Moreover, digital platforms play a crucial role in the (re)definition of territories: let’s think, for example, of how logistic platforms and their infrastructures have changed urban landscapes and global connections in recent decades, or how much social habits have been transformed by the use of digital tools for navigation or social activities. From this point of view, INCA considers the role of GAFAMs in the implementation of new public infrastructures governed by private strategies as political aspects with a strong impact on urban governance and democracy.

Finally, GAFAM do not only have a direct influence on law-making process or industrial relations, but they indirectly influence such spheres indirectly as they shape the public opinion too. In this light, INCA analyses how platforms constantly produce a narrative on themselves – the positive and appealing impact of digital technologies, the usability of e-commerce, the flexibility of platform labour, the social benefits these corporations spread – through their activities, on media, with advertisements. The risk is to reduce the public debate to a flat and passive endorsement while policy makers have difficulties to orient their regulatory activities.

For sure, platforms grew up in many cases moving through the empty spaces of existing legislative codes. However, European institutions increasingly perceive how, veiled under the curtain of an overly optimistic picture of a digital society, in which democratic and open access to information, goods and services is there for everyone, the technological advancement may come with potential threats.

In this perspective, the European Commission’s Political Guidelines set for 2019-2024 include among its strategic priorities A Europe fit for the digital age and A new push for European democracy. In addition, the Digital Market Act and the Digital Service Act have been promulgated that respectively regulate competition in digital markets and mitigate the undesirable social effects of the provision of digital services.

Yet, the digital strategies and priorities of the European Union have been conceived of and have been implemented under a strong political pressure exerted by GAFAM. Which is the impact has been of such political activities on the European regulatory framework built to regulate digital capitalism?

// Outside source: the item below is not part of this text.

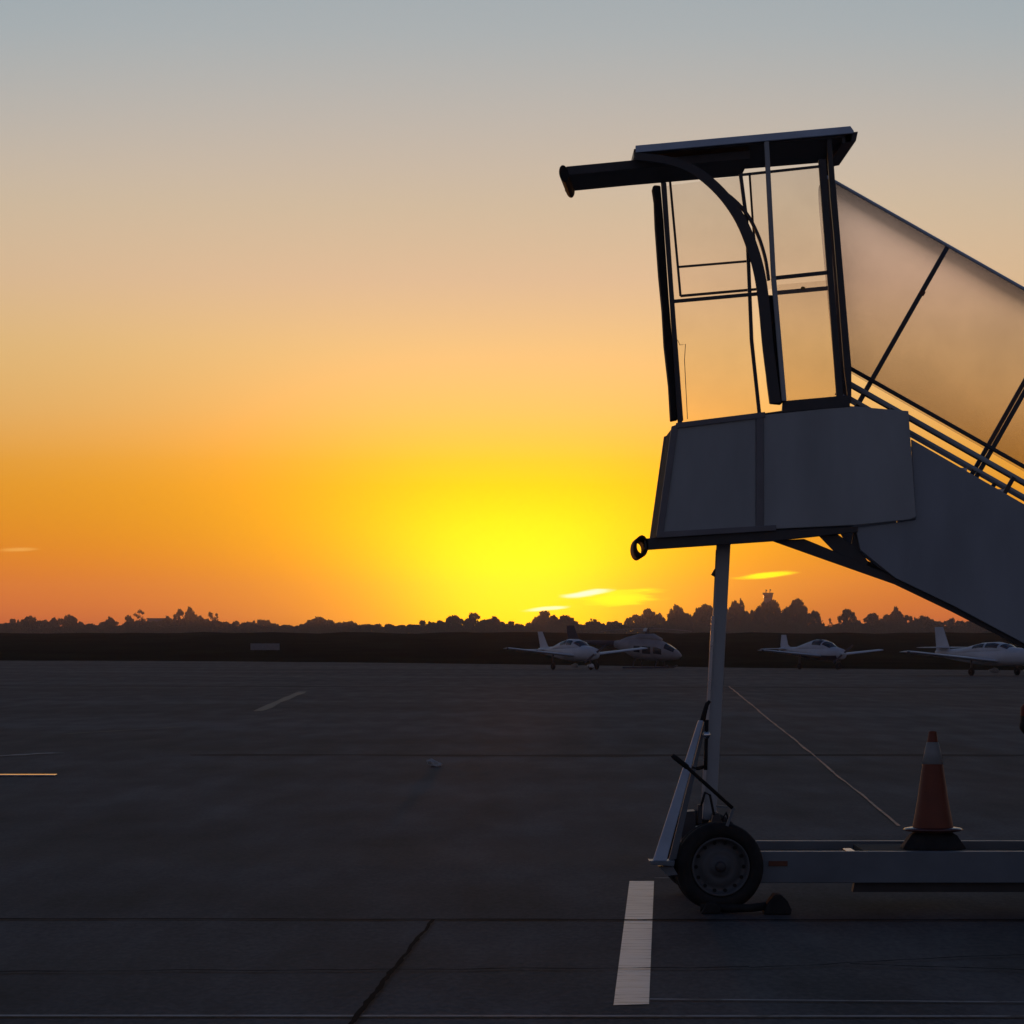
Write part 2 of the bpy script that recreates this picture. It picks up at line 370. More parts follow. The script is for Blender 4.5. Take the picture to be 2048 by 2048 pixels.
# ------------------------------------------------------------------ passenger stairs
YN, YF = 24.0, 25.22
O = Vector((W(1700, 1700, YN).x, 24.6, 0))
ST = thing('passenger_stairs', 'grey mobile boarding stairs with roofed cabin and translucent canopy tunnel', 'boarding stairs', O)
def part(name, bm, m, parent=None, smooth=False, bevel=0): return obj(name, bm, m, parent or ST, O, smooth, bevel)
def pbeam(bm, p, q, wpx, Y, d):
    beam(bm, W(*p, Y), W(*q, Y), wpx/F*Y, d)
# wheels
def wheel(cx, Y, r, w, steer=0, holes=False):
    c = Vector((cx, Y, r + .012)); m = Matrix.Translation(c) @ Matrix.Rotation(steer, 4, 'Z') @ Matrix.Rotation(R(90), 4, 'X')
    h = w/2; bm = BM()
    lathe(bm, [(r*.66, -h*.75), (r*.70, -h), (r*.86, -h*1.05), (r*.96, -h*.86), (r, -h*.55), (r, -h*.2), (r*.975, -h*.17), (r*.975, -h*.08), (r, -h*.05), (r, h*.05), (r*.975, h*.08), (r*.975, h*.17), (r, h*.2), (r, h*.55), (r*.96, h*.86), (r*.86, h*1.05), (r*.70, h), (r*.66, h*.75), (r*.66, -h*.75)], m, 48)
    t = part('wheel', bm, P_rub, smooth=True)
    bm = BM(); q = h*.62
    lathe(bm, [(r*.665, h*.8), (r*.66, h*.98), (r*.62, h*.98), (r*.60, h*.55), (r*.50, h*.30), (r*.43, h*.55), (r*.30, h*.62), (r*.22, h*.55), (r*.20, h*.72), (r*.10, h*.74), (0, h*.74)], m, 48)
    lathe(bm, [(r*.665, -h*.8), (r*.6, -h*.6), (0, -h*.5)], m, 32)
    rim = part('rim', bm, P_rim, t, smooth=True)
    for k in range(14 if holes else 0):
        a = 2*math.pi*k/14; bm = BM()
        lathe(bm, [(0, h*.50), (r*.042, h*.50), (r*.042, h*.40), (0, h*.40)], m @ Matrix.Translation((r*.545*math.cos(a), r*.545*math.sin(a), .004)), 10)
        part('rim_hole', bm, P_rub, t)
    bm = BM(); lathe(bm, [(r*.13, h*.70), (r*.12, h*.98), (r*.07, h*1.06), (0, h*1.06)], m, 20)
    part('hub_cap', bm, P_dark, t, smooth=True)
    return t
wr = .286
wheel(W(1437, 1735, 23.84).x, 23.84, wr, .18, R(8), True)
wheel(W(1437, 1735, 23.84).x - .02, 25.55, wr, .18, R(8))
rx = W(2250, 1735, 23.9).x
wheel(rx, 23.86, wr, .18); wheel(rx - .0, 25.5, wr, .18)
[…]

To address  these questions, the INCA project on the one hand contributes to the debate with guidelines, conceptual tools and data,the overall aim of which is to support policy makers in achieving a better understanding of the social, economic, infrastructural, and political aspects of the increasing role of digital platforms on our daily life . On the other hand, INCA plays a watchdog role to monitor the way in which the political activity of GAFAM pushes to mould policy making.

In this light, INCA is not only a research project; it is as well a political project with the ambition to create a Think Tank that both will scrutinise the evolving relationships between GAFAM, politics and society, and will organise a number of cultural activities aimed at and keeping alive critical thinking of citizens. Indeed, a central assumption is that the continuous production and dissemination of informed points of view, which may be conveyed with the support of a repertoire of cultural and artistic activities, is a necessary condition for nurturing a counter-hegemonic possibility.